▸ **INFORMATION SUPPLIED**
------------------------------------------------------------------------

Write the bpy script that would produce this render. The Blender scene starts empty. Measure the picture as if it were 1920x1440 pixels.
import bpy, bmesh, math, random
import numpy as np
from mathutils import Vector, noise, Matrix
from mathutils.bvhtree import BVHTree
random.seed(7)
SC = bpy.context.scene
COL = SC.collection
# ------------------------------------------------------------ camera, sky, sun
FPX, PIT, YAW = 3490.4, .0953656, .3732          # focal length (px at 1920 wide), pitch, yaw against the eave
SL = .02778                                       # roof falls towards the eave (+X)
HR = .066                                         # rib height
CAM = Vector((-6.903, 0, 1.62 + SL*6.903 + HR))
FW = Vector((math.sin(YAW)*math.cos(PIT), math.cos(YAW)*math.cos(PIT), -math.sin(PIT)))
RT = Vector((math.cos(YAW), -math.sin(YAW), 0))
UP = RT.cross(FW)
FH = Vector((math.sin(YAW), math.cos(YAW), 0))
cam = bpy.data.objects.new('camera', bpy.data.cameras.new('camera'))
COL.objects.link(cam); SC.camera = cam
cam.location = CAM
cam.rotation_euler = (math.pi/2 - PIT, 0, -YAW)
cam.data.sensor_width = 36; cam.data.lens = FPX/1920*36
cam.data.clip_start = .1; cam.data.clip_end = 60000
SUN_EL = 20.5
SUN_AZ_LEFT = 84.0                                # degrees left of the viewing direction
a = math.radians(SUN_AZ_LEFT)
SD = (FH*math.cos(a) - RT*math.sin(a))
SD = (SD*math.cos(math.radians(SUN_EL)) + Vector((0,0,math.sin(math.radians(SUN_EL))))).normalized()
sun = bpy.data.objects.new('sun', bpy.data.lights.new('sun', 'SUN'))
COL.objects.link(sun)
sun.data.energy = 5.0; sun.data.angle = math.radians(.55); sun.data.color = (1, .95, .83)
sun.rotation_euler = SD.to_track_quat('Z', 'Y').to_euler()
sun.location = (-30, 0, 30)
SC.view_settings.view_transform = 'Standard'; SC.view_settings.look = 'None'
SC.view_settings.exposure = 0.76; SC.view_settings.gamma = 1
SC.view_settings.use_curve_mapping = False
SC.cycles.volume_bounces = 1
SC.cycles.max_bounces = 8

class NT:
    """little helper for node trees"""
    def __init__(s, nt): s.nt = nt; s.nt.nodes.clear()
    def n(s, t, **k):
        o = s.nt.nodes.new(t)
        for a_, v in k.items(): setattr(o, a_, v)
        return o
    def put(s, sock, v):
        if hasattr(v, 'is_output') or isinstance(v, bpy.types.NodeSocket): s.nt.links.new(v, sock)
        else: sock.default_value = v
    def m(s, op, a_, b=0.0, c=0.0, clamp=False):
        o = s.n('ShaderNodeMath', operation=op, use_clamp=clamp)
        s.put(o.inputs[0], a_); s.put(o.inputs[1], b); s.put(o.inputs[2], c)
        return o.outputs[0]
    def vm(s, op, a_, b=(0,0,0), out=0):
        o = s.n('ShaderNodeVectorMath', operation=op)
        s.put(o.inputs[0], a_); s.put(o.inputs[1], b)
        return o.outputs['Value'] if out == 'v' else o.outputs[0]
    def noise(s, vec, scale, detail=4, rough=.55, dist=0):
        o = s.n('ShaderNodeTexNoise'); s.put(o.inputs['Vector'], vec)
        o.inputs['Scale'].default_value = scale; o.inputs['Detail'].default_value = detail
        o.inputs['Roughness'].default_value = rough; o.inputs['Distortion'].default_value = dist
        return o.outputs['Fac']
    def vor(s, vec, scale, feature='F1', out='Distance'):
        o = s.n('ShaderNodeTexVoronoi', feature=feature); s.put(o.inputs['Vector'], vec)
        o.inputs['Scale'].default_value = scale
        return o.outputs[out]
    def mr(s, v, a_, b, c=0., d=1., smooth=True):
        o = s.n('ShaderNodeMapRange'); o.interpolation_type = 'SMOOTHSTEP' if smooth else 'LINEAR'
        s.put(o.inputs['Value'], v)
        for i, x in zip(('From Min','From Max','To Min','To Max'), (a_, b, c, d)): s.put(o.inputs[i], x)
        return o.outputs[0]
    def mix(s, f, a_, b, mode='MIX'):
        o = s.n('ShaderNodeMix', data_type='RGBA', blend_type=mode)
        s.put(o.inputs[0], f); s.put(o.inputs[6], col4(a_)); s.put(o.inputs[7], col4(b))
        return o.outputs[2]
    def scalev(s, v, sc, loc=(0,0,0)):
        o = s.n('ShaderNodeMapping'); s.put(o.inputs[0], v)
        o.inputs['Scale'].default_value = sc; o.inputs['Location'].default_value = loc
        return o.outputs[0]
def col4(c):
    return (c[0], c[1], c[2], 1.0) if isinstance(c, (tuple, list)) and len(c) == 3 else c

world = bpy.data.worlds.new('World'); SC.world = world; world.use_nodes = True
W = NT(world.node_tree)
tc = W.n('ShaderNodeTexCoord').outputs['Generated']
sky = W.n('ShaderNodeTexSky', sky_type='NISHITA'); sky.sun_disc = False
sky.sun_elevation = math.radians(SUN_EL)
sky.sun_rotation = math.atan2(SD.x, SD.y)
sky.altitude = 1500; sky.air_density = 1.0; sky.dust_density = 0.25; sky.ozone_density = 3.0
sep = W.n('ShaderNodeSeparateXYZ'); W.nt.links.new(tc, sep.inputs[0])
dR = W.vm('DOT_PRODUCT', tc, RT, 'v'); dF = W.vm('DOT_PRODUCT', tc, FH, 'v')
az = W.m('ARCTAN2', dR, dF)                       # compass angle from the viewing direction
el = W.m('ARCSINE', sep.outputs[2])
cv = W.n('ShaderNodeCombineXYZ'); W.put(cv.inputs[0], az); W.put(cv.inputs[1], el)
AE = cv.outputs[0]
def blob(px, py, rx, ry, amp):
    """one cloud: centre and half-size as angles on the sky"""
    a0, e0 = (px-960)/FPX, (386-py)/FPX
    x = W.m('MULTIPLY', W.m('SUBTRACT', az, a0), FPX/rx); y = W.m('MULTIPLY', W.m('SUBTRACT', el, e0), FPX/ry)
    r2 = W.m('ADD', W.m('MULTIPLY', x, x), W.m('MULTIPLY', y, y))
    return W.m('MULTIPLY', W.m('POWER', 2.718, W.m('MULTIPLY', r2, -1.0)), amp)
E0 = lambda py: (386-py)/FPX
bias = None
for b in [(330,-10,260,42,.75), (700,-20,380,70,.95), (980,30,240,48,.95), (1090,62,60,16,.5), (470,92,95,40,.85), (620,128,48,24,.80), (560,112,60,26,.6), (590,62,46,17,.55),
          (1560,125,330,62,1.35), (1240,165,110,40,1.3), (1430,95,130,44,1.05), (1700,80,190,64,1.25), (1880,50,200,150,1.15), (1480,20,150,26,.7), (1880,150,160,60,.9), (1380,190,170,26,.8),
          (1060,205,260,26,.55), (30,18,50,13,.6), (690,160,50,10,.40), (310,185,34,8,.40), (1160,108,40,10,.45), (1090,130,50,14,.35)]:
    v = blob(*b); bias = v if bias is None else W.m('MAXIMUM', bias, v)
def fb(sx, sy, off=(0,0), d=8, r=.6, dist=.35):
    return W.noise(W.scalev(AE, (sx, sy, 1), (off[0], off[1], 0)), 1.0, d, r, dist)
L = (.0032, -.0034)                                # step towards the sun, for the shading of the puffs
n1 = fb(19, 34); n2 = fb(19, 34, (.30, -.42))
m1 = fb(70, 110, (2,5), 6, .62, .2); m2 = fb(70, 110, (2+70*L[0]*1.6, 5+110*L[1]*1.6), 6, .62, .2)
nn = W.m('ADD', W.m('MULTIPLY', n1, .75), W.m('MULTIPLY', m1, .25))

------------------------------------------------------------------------

▸ **TASK PROMPT**
Extract all of the material exactly as it is written.

▸ **EXERCISE OUTPUT**
Write the bpy script that would produce this render. The Blender scene starts empty. Measure the picture as if it were 1920x1440 pixels.
import bpy, bmesh, math, random
import numpy as np
from mathutils import Vector, noise, Matrix
from mathutils.bvhtree import BVHTree
random.seed(7)
SC = bpy.context.scene
COL = SC.collection
# ------------------------------------------------------------ camera, sky, sun
FPX, PIT, YAW = 3490.4, .0953656, .3732          # focal length (px at 1920 wide), pitch, yaw against the eave
SL = .02778                                       # roof falls towards the eave (+X)
HR = .066                                         # rib height
CAM = Vector((-6.903, 0, 1.62 + SL*6.903 + HR))
FW = Vector((math.sin(YAW)*math.cos(PIT), math.cos(YAW)*math.cos(PIT), -math.sin(PIT)))
RT = Vector((math.cos(YAW), -math.sin(YAW), 0))
UP = RT.cross(FW)
FH = Vector((math.sin(YAW), math.cos(YAW), 0))
cam = bpy.data.objects.new('camera', bpy.data.cameras.new('camera'))
COL.objects.link(cam); SC.camera = cam
cam.location = CAM
cam.rotation_euler = (math.pi/2 - PIT, 0, -YAW)
cam.data.sensor_width = 36; cam.data.lens = FPX/1920*36
cam.data.clip_start = .1; cam.data.clip_end = 60000
SUN_EL = 20.5
SUN_AZ_LEFT = 84.0                                # degrees left of the viewing direction
a = math.radians(SUN_AZ_LEFT)
SD = (FH*math.cos(a) - RT*math.sin(a))
SD = (SD*math.cos(math.radians(SUN_EL)) + Vector((0,0,math.sin(math.radians(SUN_EL))))).normalized()
sun = bpy.data.objects.new('sun', bpy.data.lights.new('sun', 'SUN'))
COL.objects.link(sun)
sun.data.energy = 5.0; sun.data.angle = math.radians(.55); sun.data.color = (1, .95, .83)
sun.rotation_euler = SD.to_track_quat('Z', 'Y').to_euler()
sun.location = (-30, 0, 30)
SC.view_settings.view_transform = 'Standard'; SC.view_settings.look = 'None'
SC.view_settings.exposure = 0.76; SC.view_settings.gamma = 1
SC.view_settings.use_curve_mapping = False
SC.cycles.volume_bounces = 1
SC.cycles.max_bounces = 8

class NT:
    """little helper for node trees"""
    def __init__(s, nt): s.nt = nt; s.nt.nodes.clear()
    def n(s, t, **k):
        o = s.nt.nodes.new(t)
        for a_, v in k.items(): setattr(o, a_, v)
        return o
    def put(s, sock, v):
        if hasattr(v, 'is_output') or isinstance(v, bpy.types.NodeSocket): s.nt.links.new(v, sock)
        else: sock.default_value = v
    def m(s, op, a_, b=0.0, c=0.0, clamp=False):
        o = s.n('ShaderNodeMath', operation=op, use_clamp=clamp)
        s.put(o.inputs[0], a_); s.put(o.inputs[1], b); s.put(o.inputs[2], c)
        return o.outputs[0]
    def vm(s, op, a_, b=(0,0,0), out=0):
        o = s.n('ShaderNodeVectorMath', operation=op)
        s.put(o.inputs[0], a_); s.put(o.inputs[1], b)
        return o.outputs['Value'] if out == 'v' else o.outputs[0]
    def noise(s, vec, scale, detail=4, rough=.55, dist=0):
        o = s.n('ShaderNodeTexNoise'); s.put(o.inputs['Vector'], vec)
        o.inputs['Scale'].default_value = scale; o.inputs['Detail'].default_value = detail
        o.inputs['Roughness'].default_value = rough; o.inputs['Distortion'].default_value = dist
        return o.outputs['Fac']
    def vor(s, vec, scale, feature='F1', out='Distance'):
        o = s.n('ShaderNodeTexVoronoi', feature=feature); s.put(o.inputs['Vector'], vec)
        o.inputs['Scale'].default_value = scale
        return o.outputs[out]
    def mr(s, v, a_, b, c=0., d=1., smooth=True):
        o = s.n('ShaderNodeMapRange'); o.interpolation_type = 'SMOOTHSTEP' if smooth else 'LINEAR'
        s.put(o.inputs['Value'], v)
        for i, x in zip(('From Min','From Max','To Min','To Max'), (a_, b, c, d)): s.put(o.inputs[i], x)
        return o.outputs[0]
    def mix(s, f, a_, b, mode='MIX'):
        o = s.n('ShaderNodeMix', data_type='RGBA', blend_type=mode)
        s.put(o.inputs[0], f); s.put(o.inputs[6], col4(a_)); s.put(o.inputs[7], col4(b))
        return o.outputs[2]
    def scalev(s, v, sc, loc=(0,0,0)):
        o = s.n('ShaderNodeMapping'); s.put(o.inputs[0], v)
        o.inputs['Scale'].default_value = sc; o.inputs['Location'].default_value = loc
        return o.outputs[0]
def col4(c):
    return (c[0], c[1], c[2], 1.0) if isinstance(c, (tuple, list)) and len(c) == 3 else c

world = bpy.data.worlds.new('World'); SC.world = world; world.use_nodes = True
W = NT(world.node_tree)
tc = W.n('ShaderNodeTexCoord').outputs['Generated']
sky = W.n('ShaderNodeTexSky', sky_type='NISHITA'); sky.sun_disc = False
sky.sun_elevation = math.radians(SUN_EL)
sky.sun_rotation = math.atan2(SD.x, SD.y)
sky.altitude = 1500; sky.air_density = 1.0; sky.dust_density = 0.25; sky.ozone_density = 3.0
sep = W.n('ShaderNodeSeparateXYZ'); W.nt.links.new(tc, sep.inputs[0])
dR = W.vm('DOT_PRODUCT', tc, RT, 'v'); dF = W.vm('DOT_PRODUCT', tc, FH, 'v')
az = W.m('ARCTAN2', dR, dF)                       # compass angle from the viewing direction
el = W.m('ARCSINE', sep.outputs[2])
cv = W.n('ShaderNodeCombineXYZ'); W.put(cv.inputs[0], az); W.put(cv.inputs[1], el)
AE = cv.outputs[0]
def blob(px, py, rx, ry, amp):
    """one cloud: centre and half-size as angles on the sky"""
    a0, e0 = (px-960)/FPX, (386-py)/FPX
    x = W.m('MULTIPLY', W.m('SUBTRACT', az, a0), FPX/rx); y = W.m('MULTIPLY', W.m('SUBTRACT', el, e0), FPX/ry)
    r2 = W.m('ADD', W.m('MULTIPLY', x, x), W.m('MULTIPLY', y, y))
    return W.m('MULTIPLY', W.m('POWER', 2.718, W.m('MULTIPLY', r2, -1.0)), amp)
E0 = lambda py: (386-py)/FPX
bias = None
for b in [(330,-10,260,42,.75), (700,-20,380,70,.95), (980,30,240,48,.95), (1090,62,60,16,.5), (470,92,95,40,.85), (620,128,48,24,.80), (560,112,60,26,.6), (590,62,46,17,.55),
          (1560,125,330,62,1.35), (1240,165,110,40,1.3), (1430,95,130,44,1.05), (1700,80,190,64,1.25), (1880,50,200,150,1.15), (1480,20,150,26,.7), (1880,150,160,60,.9), (1380,190,170,26,.8),
          (1060,205,260,26,.55), (30,18,50,13,.6), (690,160,50,10,.40), (310,185,34,8,.40), (1160,108,40,10,.45), (1090,130,50,14,.35)]:
    v = blob(*b); bias = v if bias is None else W.m('MAXIMUM', bias, v)
def fb(sx, sy, off=(0,0), d=8, r=.6, dist=.35):
    return W.noise(W.scalev(AE, (sx, sy, 1), (off[0], off[1], 0)), 1.0, d, r, dist)
L = (.0032, -.0034)                                # step towards the sun, for the shading of the puffs
n1 = fb(19, 34); n2 = fb(19, 34, (.30, -.42))
m1 = fb(70, 110, (2,5), 6, .62, .2); m2 = fb(70, 110, (2+70*L[0]*1.6, 5+110*L[1]*1.6), 6, .62, .2)
nn = W.m('ADD', W.m('MULTIPLY', n1, .75), W.m('MULTIPLY', m1, .25))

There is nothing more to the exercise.